Lá adentramos no nosso primeiro campo de futebol gramado, a garagem da Johnsson & Johnsson. O carro ia deslocando e eu observando, vendo fachadas, rostos, todos meus velhos conhecidos, conterrâneos de um passados não tão distante, uma passada pela casa de tia Carmem e a lembrança da mesa de ping pong de tio Dega na parte posterior do quarteirão na rua Gastão Guimarães , seu Zôle e os meninos Tóia e Ica, amigos de toda a vida e meus companheiros, durante a semana e que acompanhavam o pai na sexta-feira para a lida na fazenda, já ficávamos pensando na volta, domingo pela manhã, dia do outro baba sagrado na nossa quadra lisa no estacionamento do Estrelão, sem esquecer Enrique mais um dos nossos (Chibotex), Seu Joacir Relojoeiro e os meninos Mário, Joca, André.

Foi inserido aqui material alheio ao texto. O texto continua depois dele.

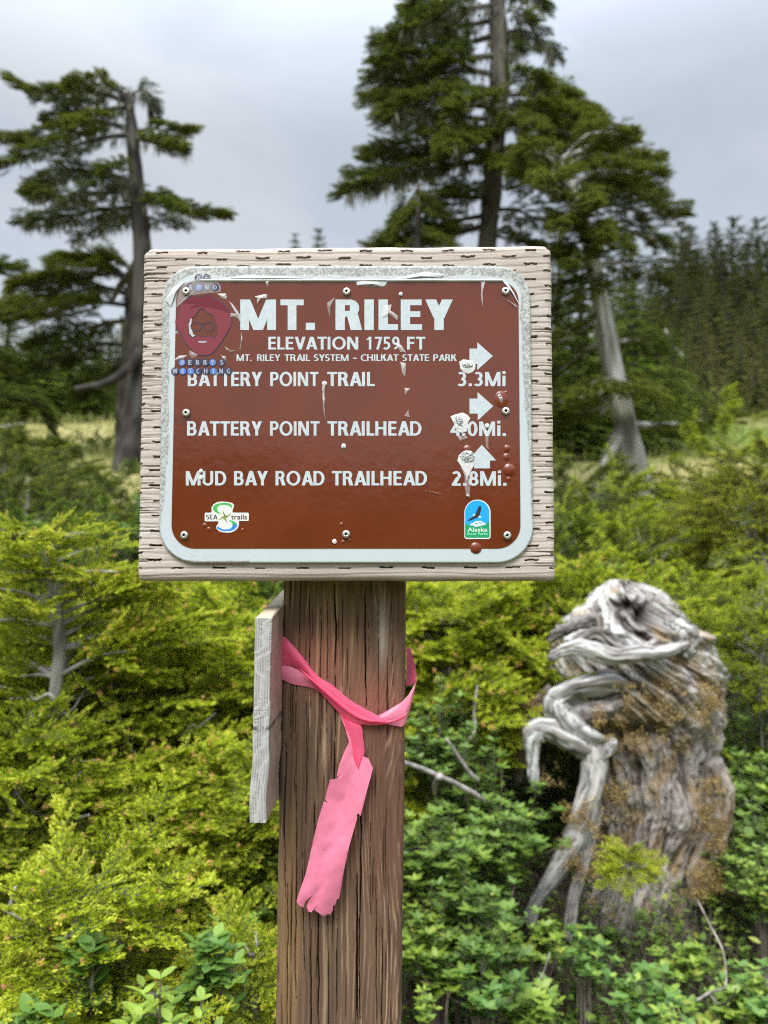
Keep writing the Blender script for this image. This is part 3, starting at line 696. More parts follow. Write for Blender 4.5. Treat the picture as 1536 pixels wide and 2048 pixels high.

Os papos continuavam na Sampaio na casa de Epaminondas e Mariinha, na frente de minha casa os badalados salões de Raulinda e de Pedra atendiam a nata da sociedade feirense, avistávamos a chácara que virou o IAPSEB e hoje é mais um dos prédios da prefeitura, avançamos para a esquina, aumentando o território, a esquina do badalado Feira Noite Dia nos domingos era nossa, apareceu a baiana Nalva e ganhamos o que chamam hoje de Point, ganhamos as bicicletas e começamos a explorar o mundo, rodamos por todos os pontos da cidade, da nostálgica Ponte Rio Branco até as ruas da Santa Monica e os banhos de piscina no Clube dos Bancários.

Fomos a última geração dos babas intermináveis na rua Castro Alves onde morava outro irmão meu, Kiko esse mesmo distante sei que sempre está pronto para um socorro, os garrafões, mãe da rua e cuscuz na travessa Pedro Américo de Brito com Kiko, Audo, Adriano, George, Luizinho, Romilson (in Memorian) dentre tantos outros, que a memória falha não me permite lembrar.

Começamos a nos dispersar fisicamente com os estudos e a busca por carreira diferentes, quando o exército me requisitou forçosamente e sem querer por obra do destino a mais bela da rua de uma forma inesperada sorriu pra mim, como se estivéssemos prometidos um para o outro, apenas cumprindo o que já estava escrito nas mais altas esferas celestiais, esqueci de muita gente, porém o carro que está atras de mim buzinou e percebi que o sinal abriu, toda essa percepção passou em uma fração de segundo, enquanto eu olhava a pista e contemplava as imagens que iam se sucedendo, me deparo com minha velha casinha, onde eu esperava aflito meu pai chegar sã e salvo pela manhã do trabalho à noite no táxi, e minha mãe chegar da escola no final da tarde, ela continua lá, com suas desgastadas, porém sólidas paredes, que até hoje teimam em ficar de pé, ali foi o que pude chamar de Lar, pessoas felizes habitaram aquele ambiente, ela foi testemunha dessa simbiose de amor, a construção tá lá embirrada, resistindo a transformação da rua, me mostrando um tempo incrível que foi vivido na sua plenitude, com poucas regalias porém com muito afeto, amor, e tudo que uma criança precisa para a formação do seu caráter, que sua fachada se preserve enquanto vida e forças eu tiver, para que eu possa sentir o cheiro, ouvir o sons e ver o semblantes das pessoas do passado, ali nasci, cresci, me apaixonei, me tornei o homem que sou.

Obrigado senhor, por mais que eu reclame tive mais do que mereci.